▶ _GIVEN REQUEST_
Quote exactly the lines spanning from the top of the data below to the line that contains "top = tabletop()", including both.

# DATA SEGMENT start

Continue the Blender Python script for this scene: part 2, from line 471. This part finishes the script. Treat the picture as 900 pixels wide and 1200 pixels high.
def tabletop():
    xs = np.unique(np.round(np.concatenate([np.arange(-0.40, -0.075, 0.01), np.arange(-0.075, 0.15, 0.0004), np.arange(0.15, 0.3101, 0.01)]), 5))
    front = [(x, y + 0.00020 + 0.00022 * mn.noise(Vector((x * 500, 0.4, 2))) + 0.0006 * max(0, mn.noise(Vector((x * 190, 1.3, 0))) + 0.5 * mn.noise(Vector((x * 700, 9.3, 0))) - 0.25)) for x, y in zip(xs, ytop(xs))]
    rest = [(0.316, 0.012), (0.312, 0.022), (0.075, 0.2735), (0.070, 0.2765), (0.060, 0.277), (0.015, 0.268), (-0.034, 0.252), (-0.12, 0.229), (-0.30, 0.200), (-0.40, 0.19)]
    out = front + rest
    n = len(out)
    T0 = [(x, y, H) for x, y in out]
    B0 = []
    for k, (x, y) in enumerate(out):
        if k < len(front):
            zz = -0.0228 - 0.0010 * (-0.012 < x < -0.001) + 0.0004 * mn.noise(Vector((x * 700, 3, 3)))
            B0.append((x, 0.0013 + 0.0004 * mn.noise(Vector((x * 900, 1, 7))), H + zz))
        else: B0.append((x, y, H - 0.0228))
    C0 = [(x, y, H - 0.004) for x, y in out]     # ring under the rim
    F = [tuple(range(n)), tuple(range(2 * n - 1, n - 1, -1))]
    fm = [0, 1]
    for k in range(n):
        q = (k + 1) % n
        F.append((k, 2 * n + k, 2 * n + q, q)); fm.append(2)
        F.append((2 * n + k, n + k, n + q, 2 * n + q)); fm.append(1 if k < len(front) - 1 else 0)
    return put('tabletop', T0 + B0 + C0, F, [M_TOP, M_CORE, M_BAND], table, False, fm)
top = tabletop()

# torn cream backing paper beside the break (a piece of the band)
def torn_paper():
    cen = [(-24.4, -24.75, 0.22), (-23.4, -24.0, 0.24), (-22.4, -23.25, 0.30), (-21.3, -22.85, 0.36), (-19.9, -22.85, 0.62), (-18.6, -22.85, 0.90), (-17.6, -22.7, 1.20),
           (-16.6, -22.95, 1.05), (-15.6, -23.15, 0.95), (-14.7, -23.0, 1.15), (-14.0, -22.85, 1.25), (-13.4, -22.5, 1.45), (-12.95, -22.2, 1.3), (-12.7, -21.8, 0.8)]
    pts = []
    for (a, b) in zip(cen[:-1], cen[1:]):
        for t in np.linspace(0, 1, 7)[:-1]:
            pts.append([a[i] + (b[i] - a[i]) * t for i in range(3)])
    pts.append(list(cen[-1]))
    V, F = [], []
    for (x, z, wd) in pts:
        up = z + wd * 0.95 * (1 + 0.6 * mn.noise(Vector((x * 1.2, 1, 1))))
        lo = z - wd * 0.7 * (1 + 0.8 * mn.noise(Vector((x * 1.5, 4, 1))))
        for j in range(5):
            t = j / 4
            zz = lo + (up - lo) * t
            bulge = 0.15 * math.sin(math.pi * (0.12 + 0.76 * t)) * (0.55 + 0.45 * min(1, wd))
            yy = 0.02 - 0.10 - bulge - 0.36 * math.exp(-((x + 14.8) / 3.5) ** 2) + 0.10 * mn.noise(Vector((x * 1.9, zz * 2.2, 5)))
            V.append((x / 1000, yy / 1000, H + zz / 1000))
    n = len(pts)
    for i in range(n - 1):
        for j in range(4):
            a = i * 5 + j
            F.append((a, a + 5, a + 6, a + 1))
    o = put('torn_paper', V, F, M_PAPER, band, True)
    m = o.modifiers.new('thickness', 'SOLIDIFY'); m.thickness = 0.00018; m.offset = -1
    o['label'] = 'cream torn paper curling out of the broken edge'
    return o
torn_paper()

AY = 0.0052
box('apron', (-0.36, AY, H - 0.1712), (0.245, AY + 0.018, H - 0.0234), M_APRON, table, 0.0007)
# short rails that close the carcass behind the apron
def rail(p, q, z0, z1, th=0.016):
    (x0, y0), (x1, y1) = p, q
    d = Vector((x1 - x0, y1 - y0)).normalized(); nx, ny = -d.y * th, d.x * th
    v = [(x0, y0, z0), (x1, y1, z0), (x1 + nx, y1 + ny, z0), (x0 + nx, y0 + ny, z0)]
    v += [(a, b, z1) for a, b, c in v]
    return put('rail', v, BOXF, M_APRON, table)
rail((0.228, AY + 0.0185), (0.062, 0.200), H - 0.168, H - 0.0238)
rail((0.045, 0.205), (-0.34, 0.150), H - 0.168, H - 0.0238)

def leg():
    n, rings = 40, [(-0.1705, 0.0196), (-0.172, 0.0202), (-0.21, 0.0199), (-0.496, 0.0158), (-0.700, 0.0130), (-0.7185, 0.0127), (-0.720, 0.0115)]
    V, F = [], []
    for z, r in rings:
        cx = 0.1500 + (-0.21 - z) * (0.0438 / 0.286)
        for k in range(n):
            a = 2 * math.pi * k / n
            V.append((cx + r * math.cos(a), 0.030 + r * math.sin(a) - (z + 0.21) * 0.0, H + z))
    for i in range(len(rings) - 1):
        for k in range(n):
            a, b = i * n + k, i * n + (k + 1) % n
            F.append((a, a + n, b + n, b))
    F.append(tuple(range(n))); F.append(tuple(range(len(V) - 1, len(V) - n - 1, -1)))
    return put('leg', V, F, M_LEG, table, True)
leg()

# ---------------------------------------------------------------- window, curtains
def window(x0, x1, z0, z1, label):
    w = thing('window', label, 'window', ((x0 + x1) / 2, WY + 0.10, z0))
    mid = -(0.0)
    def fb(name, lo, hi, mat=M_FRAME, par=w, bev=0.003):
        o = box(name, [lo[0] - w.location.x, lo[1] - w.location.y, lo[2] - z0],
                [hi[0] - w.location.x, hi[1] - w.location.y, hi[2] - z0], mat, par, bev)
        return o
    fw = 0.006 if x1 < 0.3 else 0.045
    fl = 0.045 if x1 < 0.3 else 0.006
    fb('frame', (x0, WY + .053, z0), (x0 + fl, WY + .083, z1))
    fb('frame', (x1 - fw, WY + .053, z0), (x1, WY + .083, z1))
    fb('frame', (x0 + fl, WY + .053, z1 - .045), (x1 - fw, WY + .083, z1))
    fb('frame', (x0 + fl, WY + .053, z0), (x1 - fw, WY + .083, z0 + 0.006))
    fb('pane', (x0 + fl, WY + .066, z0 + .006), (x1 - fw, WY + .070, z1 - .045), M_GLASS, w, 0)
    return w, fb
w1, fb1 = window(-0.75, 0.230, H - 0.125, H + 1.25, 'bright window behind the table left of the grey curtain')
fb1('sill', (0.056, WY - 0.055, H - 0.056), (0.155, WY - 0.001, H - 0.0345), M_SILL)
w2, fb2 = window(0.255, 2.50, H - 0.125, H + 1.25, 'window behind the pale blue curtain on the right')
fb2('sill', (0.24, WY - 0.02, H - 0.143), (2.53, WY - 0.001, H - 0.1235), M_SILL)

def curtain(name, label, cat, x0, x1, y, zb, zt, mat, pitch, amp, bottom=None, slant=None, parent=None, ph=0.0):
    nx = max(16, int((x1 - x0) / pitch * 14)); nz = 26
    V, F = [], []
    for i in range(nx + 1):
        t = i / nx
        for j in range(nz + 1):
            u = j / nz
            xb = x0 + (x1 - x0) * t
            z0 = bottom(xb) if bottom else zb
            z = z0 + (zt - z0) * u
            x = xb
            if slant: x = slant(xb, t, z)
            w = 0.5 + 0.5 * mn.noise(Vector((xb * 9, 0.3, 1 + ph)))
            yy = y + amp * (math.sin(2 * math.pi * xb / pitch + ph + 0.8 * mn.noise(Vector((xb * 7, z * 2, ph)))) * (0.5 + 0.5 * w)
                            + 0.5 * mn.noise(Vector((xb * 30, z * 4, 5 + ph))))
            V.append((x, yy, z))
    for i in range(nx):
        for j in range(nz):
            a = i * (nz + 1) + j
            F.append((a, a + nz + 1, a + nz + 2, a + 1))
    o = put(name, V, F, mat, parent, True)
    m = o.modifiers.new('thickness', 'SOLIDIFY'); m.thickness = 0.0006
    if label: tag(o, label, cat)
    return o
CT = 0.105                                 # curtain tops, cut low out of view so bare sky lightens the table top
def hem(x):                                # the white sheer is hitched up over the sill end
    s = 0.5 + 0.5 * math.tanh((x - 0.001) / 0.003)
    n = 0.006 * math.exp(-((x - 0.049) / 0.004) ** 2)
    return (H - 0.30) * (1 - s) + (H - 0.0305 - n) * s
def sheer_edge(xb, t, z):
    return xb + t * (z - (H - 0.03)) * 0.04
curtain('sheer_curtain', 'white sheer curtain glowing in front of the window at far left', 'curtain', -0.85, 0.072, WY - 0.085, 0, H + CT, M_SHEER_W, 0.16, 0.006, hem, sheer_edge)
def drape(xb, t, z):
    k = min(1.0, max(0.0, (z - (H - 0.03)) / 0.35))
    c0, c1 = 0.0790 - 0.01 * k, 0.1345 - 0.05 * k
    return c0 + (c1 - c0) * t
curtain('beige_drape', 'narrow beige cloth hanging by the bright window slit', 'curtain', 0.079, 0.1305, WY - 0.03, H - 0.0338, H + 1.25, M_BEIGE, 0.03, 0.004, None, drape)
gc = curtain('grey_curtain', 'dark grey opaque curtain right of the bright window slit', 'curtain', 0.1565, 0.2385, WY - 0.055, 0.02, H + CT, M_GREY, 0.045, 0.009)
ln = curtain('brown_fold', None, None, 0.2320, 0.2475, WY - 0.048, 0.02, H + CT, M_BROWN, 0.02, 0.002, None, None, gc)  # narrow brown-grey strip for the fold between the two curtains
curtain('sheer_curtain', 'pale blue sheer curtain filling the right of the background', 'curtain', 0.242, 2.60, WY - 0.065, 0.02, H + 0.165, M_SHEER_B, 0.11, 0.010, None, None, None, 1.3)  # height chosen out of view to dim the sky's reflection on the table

# DATA SEGMENT end

▶ _EXERCISE OUTPUT_
Continue the Blender Python script for this scene: part 2, from line 471. This part finishes the script. Treat the picture as 900 pixels wide and 1200 pixels high.
def tabletop():
    xs = np.unique(np.round(np.concatenate([np.arange(-0.40, -0.075, 0.01), np.arange(-0.075, 0.15, 0.0004), np.arange(0.15, 0.3101, 0.01)]), 5))
    front = [(x, y + 0.00020 + 0.00022 * mn.noise(Vector((x * 500, 0.4, 2))) + 0.0006 * max(0, mn.noise(Vector((x * 190, 1.3, 0))) + 0.5 * mn.noise(Vector((x * 700, 9.3, 0))) - 0.25)) for x, y in zip(xs, ytop(xs))]
    rest = [(0.316, 0.012), (0.312, 0.022), (0.075, 0.2735), (0.070, 0.2765), (0.060, 0.277), (0.015, 0.268), (-0.034, 0.252), (-0.12, 0.229), (-0.30, 0.200), (-0.40, 0.19)]
    out = front + rest
    n = len(out)
    T0 = [(x, y, H) for x, y in out]
    B0 = []
    for k, (x, y) in enumerate(out):
        if k < len(front):
            zz = -0.0228 - 0.0010 * (-0.012 < x < -0.001) + 0.0004 * mn.noise(Vector((x * 700, 3, 3)))
            B0.append((x, 0.0013 + 0.0004 * mn.noise(Vector((x * 900, 1, 7))), H + zz))
        else: B0.append((x, y, H - 0.0228))
    C0 = [(x, y, H - 0.004) for x, y in out]     # ring under the rim
    F = [tuple(range(n)), tuple(range(2 * n - 1, n - 1, -1))]
    fm = [0, 1]
    for k in range(n):
        q = (k + 1) % n
        F.append((k, 2 * n + k, 2 * n + q, q)); fm.append(2)
        F.append((2 * n + k, n + k, n + q, 2 * n + q)); fm.append(1 if k < len(front) - 1 else 0)
    return put('tabletop', T0 + B0 + C0, F, [M_TOP, M_CORE, M_BAND], table, False, fm)
top = tabletop()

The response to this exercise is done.